Elle se répand en cette période de manifestations, aussi bien dans les réseaux sociaux que dans la rue. Certains ont réclamé la guillotine contre le Président. D’autres ont mis une effigie à son image sur une voie ferrée, de façon qu’un train l’écrase, etc.
Vu sa violence irrépressible, il semble qu’elle prenne en premier lieu possession d’un être tout entier, avant même de se porter sur tel ou tel, qui n’est que le prétexte à son déchaînement. On peut en dire ce que Sénèque dit de la colère, dans le De ira : « Ira furor brevis – La colère est une brève folie » Sans doute aussi la haine est-elle attisée par l’entraînement propre à la foule, et le relatif anonymat que cette dernière procure.
Comme le dit l’adage anglais : « Hate is not an opinion – La haine n’est pas une opinion. » Tout simplement parce qu’elle est irrationnelle. Il faut s’en méfier quand elle emporte toute mesure. Il en est une certaine sorte qui nous met au-dessous de ce que nous haïssons, et cela, si fondés que puissent être nos griefs au départ.

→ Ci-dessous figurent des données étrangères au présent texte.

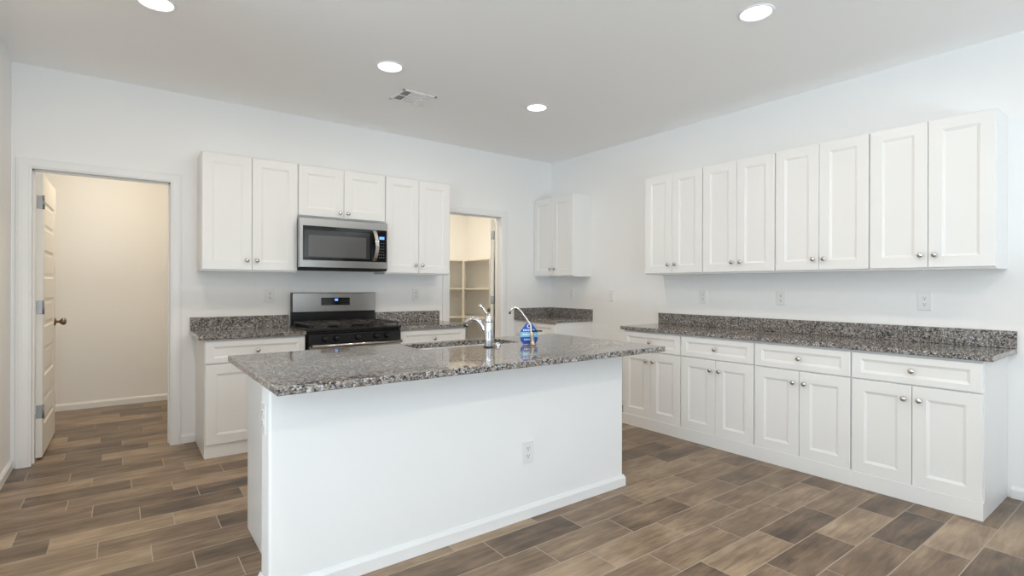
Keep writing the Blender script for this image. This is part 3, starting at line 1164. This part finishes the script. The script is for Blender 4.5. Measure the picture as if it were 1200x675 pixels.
vt = thing('air_vent', 'white rectangular ceiling air vent with louvres beside the recessed light', 'air vent', (-2.318, -1.007, H))
VX, VY = .143, .126
m = MB()
for a, b in (((-VX, -VY), (VX, -VY + .022)), ((-VX, VY - .022), (VX, VY)), ((-VX, -VY), (-VX + .022, VY)), ((VX - .022, -VY), (VX, VY)),
             ((-.062, -VY), (-.054, VY)), ((.054, -VY), (.062, VY))):
    m.box((a[0], a[1], -.007), (b[0], b[1], -.0005), .0015)
m.box((-VX + .02, -.004, -.007), (-.056, .004, -.0015))
m.box((.056, -.004, -.007), (VX - .02, .004, -.0015))
m.build('frame', M_VENT, vt)
MB().box((-VX + .02, -VY + .02, -.0012), (VX - .02, VY - .02, -.0004)).build('duct_opening', M_DUCT, vt)
m = MB()
for i in range(4):
    x = -.117 + i * .0165
    m.prism([(x, -.0068), (x + .0055, -.0068), (x + .0075, -.0018), (x + .006, -.0018)], -VY + .02, VY - .02, 'y')
    x = .066 + i * .0145
    m.prism([(x + .012, -.0068), (x + .0135, -.0068), (x + .0015, -.0015), (x, -.0015)], -VY + .02, VY - .02, 'y')
for i in range(4):
    y = -VY + .024 + i * .0505
    m.prism([(y, -.0015), (y + .002, -.0010), (y + .036, -.0060), (y + .034, -.0066)], -.055, .055, 'x')
m.build('louvres', M_BLADE, vt)

# ------------------------------------------------------------------ pantry
ps = thing('pantry_shelving', 'cream built-in cubby shelving seen through the pantry doorway', 'shelving', (0, YB, 0))


def pr(p):
    return (p[0], p[1] - YB, p[2])


XI, YI = -.317, 1.50
for z in (.40, .793, 1.191, 1.587):
    m = MB()
    m.prism([pr((x, y, 0))[:2] for x, y in ((-2.40, YB - .001), (-2.40, YI), (XI, YI), (XI, .16), (-.001, .16), (-.001, YB - .001))], z - .018, z, 'z')
    m.build('shelf', M_SHELF, ps)
for a, b in (((XI - .012, YI - .010), (XI + .016, YI + .010)), ((-1.10 - .009, YI), (-1.10 + .009, YB - .001)), ((-1.75 - .009, YI), (-1.75 + .009, YB - .001)),
             ((XI, .84), (-.001, .858)), ((XI, .16), (-.001, .178)), ((-2.40, YI), (-2.382, YB - .001))):
    m = MB()
    m.box(pr((a[0], a[1], 0)), pr((b[0], b[1], 1.585)))
    m.build('divider', M_SHELF, ps)

ang = math.radians(52)
d2 = door('door_2', (D2[1] - .002, .136, .012), ang, .645, 1.970, 1)

pl = bpy.data.lights.new('pantry_lamp', 'AREA')
pl.shape = 'DISK'
pl.size = .25
pl.energy = 32
pl.color = (1.0, .88, .69)
po = bpy.data.objects.new('pantry_lamp', pl)
COL.objects.link(po)
po.location = (-1.25, .85, H - .03)
hl = bpy.data.lights.new('hall_lamp', 'AREA')
hl.shape = 'DISK'
hl.size = .6
hl.energy = 26
hl.color = (1.0, .85, .64)
ho = bpy.data.objects.new('hall_lamp', hl)
COL.objects.link(ho)
ho.location = (-4.2, .85, H - .03)
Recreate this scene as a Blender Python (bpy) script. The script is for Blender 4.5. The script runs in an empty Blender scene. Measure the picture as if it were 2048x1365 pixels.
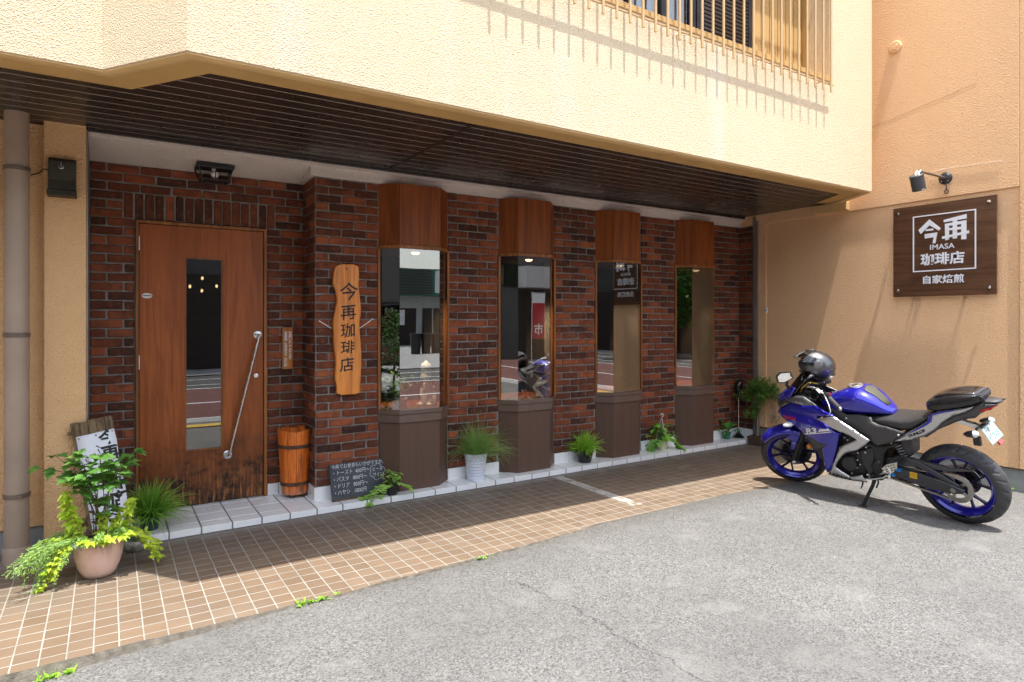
import bpy, bmesh, math, random
from math import sin, cos, pi, sqrt, radians
from mathutils import Vector, Matrix, noise
from mathutils.geometry import delaunay_2d_cdt

# ------------------------------------------------------------------ camera, sky, sun, exposure
SC = bpy.context.scene
COL = SC.collection
cam_d = bpy.data.cameras.new('camera')
cam_d.sensor_width = 36.0
cam_d.lens = 36.0 * 1260.0 / 2048.0
cam_d.shift_y = -42.5 / 2048.0
cam_d.clip_end = 600
cam_d.clip_start = 0.05
cam = bpy.data.objects.new('camera', cam_d)
COL.objects.link(cam)
cam.location = (0, 0, 1.5)
cam.rotation_euler = (radians(90), 0, -math.atan2(809, 1260))
SC.camera = cam

SUN_DIR = Vector((-0.032, -0.25, 1.0)).normalized()      # towards the sun
world = bpy.data.worlds.new('World')
SC.world = world
world.use_nodes = True
wn = world.node_tree.nodes
sky = wn.new('ShaderNodeTexSky')
sky.sky_type = 'NISHITA'
sky.sun_disc = False
sky.sun_elevation = math.asin(SUN_DIR.z)
sky.sun_rotation = math.atan2(SUN_DIR.x, SUN_DIR.y)
sky.air_density = 1.2
sky.dust_density = 2.0
wn['Background'].inputs[1].default_value = 0.15
hsv = wn.new('ShaderNodeHueSaturation')                  # thin summer haze: a paler blue
hsv.inputs['Saturation'].default_value = 0.55
world.node_tree.links.new(sky.outputs[0], hsv.inputs['Color'])
world.node_tree.links.new(hsv.outputs[0], wn['Background'].inputs[0])

sl = bpy.data.lights.new('sun', 'SUN')
sl.energy = 2.6
sl.angle = radians(0.5)
sl.color = (1.0, 0.96, 0.90)
sun = bpy.data.objects.new('sun', sl)
COL.objects.link(sun)
sun.rotation_euler = SUN_DIR.to_track_quat('Z', 'Y').to_euler()
sun.location = (0, 0, 30)

SC.view_settings.view_transform = 'Standard'
SC.view_settings.look = 'None'
SC.view_settings.exposure = 1.66
SC.view_settings.gamma = 1.0
SC.render.engine = 'CYCLES'
SC.cycles.use_denoising = True
SC.cycles.max_bounces = 8
SC.cycles.diffuse_bounces = 4
SC.cycles.transparent_max_bounces = 16
SC.cycles.caustics_reflective = False
SC.cycles.caustics_refractive = False
SC.cycles.sample_clamp_indirect = 8.0

R = random.Random(7)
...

Dans le cas précis, il s’agit sûrement de l’obsession, très fréquente dans toutes les révolutions, d’une égalité portée à son point extrême, analysée par Montesquieu dans L’Esprit des lois comme pathologie majeure de toute démocratie : l’esprit d’égalité devient égalitarisme, et comme le brigand Procuste avec son fameux lit, on veut tout soumettre à la même toise, et pour cela araser tout ce qui dépasse, couper des têtes, y compris physiquement. Dostoïevski a décrit ce comportement dans Les Possédés, évoquant la venue des « terribles niveleurs », avec le personnage de Chigaliov.
Tocqueville aussi, dans De la démocratie en Amérique, a souligné un paradoxe : la haine que les hommes portent aux privilèges est plus forte quand les inégalités diminuent. Quand elles sont nombreuses, on les remarque moins. Mais celles qui restent choquent davantage. Et c’est bien le cas dans la société actuelle.
L’invidia democratica, l’envie ou la haine démocratique constitue un bel exemple de ressentiment, au sens où le prend Nietzsche dans La Généalogie de la morale. Voyez comment Flaubert, dans L’Éducation sentimentale, décrit l’invasion des Tuileries par la foule lors de la Révolution de 1848 : « Des galériens enfoncèrent leurs bras dans la couche des princesses, et se roulaient dessus, faute de ne pouvoir les violer. » Certes si la révolte peut être sainte, l’envie est hideuse.